#### Work to complete
Only the lines from the first one through the line with "COL = SC.collection" should be printed, exactly as they appear.
****
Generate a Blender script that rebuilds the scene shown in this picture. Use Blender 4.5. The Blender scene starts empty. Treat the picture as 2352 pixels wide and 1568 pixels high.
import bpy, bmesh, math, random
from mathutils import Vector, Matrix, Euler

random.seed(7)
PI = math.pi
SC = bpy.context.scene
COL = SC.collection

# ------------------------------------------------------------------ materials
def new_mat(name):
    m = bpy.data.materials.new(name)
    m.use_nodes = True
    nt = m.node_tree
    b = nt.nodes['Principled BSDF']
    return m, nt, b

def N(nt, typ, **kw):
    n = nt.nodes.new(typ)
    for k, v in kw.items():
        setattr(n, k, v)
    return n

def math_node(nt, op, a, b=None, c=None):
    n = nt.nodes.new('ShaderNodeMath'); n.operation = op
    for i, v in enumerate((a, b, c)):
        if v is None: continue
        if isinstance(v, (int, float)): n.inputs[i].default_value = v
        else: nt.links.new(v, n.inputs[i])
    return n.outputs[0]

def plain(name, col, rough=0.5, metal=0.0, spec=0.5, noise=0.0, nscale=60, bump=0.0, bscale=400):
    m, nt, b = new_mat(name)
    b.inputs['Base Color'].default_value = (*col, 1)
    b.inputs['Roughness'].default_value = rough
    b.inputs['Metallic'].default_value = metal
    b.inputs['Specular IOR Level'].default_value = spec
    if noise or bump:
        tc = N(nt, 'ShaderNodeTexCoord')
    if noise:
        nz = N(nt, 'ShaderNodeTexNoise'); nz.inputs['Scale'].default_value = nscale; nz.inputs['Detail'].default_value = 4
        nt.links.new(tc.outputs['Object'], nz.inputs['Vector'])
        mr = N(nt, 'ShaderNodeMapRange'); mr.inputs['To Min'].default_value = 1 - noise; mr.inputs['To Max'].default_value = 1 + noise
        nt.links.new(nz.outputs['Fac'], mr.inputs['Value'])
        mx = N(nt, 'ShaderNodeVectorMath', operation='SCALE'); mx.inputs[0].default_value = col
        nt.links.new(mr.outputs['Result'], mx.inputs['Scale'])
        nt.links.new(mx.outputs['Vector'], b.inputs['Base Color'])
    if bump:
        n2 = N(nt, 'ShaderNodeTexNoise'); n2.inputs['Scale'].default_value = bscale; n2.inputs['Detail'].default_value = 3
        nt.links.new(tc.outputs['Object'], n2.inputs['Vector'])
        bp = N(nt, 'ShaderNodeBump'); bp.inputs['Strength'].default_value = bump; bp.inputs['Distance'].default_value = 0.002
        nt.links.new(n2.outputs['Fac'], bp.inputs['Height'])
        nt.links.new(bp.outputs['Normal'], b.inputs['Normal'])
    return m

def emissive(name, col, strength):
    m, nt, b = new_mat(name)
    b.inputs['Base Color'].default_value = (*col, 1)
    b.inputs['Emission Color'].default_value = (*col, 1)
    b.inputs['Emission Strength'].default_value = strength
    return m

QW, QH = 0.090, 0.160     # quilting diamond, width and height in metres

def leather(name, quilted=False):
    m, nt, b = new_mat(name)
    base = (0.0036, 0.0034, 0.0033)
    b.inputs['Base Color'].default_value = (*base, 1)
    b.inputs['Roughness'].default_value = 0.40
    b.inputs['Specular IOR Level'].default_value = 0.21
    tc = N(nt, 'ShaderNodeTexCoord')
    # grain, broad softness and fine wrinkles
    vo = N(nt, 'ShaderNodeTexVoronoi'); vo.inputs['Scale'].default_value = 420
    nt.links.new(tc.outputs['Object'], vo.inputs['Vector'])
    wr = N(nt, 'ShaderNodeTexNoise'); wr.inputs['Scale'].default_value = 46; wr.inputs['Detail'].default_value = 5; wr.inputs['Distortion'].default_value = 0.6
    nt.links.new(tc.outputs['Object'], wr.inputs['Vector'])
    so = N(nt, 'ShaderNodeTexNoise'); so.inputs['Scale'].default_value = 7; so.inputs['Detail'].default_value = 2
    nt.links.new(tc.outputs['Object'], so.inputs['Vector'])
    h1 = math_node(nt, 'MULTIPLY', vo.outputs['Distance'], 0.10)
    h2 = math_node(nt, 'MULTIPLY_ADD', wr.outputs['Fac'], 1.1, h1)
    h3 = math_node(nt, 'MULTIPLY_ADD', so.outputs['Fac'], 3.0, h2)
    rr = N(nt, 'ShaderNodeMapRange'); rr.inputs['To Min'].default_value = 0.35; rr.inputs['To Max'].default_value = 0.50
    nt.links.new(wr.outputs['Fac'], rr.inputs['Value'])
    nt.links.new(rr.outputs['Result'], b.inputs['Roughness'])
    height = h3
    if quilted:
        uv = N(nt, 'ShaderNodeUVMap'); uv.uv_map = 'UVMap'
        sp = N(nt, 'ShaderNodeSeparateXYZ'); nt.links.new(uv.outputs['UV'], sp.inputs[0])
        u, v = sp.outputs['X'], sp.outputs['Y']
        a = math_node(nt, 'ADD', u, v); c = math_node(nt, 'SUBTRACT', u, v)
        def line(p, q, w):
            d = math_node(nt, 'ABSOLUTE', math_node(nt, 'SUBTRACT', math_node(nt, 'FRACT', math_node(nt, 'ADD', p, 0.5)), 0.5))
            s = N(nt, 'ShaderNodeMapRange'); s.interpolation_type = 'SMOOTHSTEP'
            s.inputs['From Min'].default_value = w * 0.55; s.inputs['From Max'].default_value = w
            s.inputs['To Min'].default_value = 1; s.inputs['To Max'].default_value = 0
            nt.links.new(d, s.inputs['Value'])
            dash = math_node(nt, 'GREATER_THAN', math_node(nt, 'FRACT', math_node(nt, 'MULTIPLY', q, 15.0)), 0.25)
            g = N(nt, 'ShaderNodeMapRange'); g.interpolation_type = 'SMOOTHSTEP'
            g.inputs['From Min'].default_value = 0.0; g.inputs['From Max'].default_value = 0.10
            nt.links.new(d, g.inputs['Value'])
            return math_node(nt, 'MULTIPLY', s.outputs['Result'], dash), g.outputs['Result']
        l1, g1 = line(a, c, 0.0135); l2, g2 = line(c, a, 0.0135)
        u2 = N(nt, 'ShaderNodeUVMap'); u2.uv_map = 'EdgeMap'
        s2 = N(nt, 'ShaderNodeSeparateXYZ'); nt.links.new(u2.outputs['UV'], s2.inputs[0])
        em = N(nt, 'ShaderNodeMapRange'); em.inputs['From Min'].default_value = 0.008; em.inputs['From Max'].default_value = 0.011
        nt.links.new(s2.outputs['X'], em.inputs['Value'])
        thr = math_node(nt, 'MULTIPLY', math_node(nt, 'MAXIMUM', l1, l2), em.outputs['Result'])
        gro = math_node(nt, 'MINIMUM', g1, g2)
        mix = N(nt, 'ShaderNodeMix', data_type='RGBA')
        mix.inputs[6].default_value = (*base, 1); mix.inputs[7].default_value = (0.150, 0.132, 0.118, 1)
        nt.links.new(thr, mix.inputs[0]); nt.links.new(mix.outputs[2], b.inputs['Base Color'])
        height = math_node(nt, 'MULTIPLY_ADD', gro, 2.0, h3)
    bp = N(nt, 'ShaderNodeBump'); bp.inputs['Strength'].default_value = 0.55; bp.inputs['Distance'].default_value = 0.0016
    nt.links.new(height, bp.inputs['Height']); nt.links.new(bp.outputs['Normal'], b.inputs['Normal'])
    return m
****
#### Completed task
Generate a Blender script that rebuilds the scene shown in this picture. Use Blender 4.5. The Blender scene starts empty. Treat the picture as 2352 pixels wide and 1568 pixels high.
import bpy, bmesh, math, random
from mathutils import Vector, Matrix, Euler

random.seed(7)
PI = math.pi
SC = bpy.context.scene
COL = SC.collection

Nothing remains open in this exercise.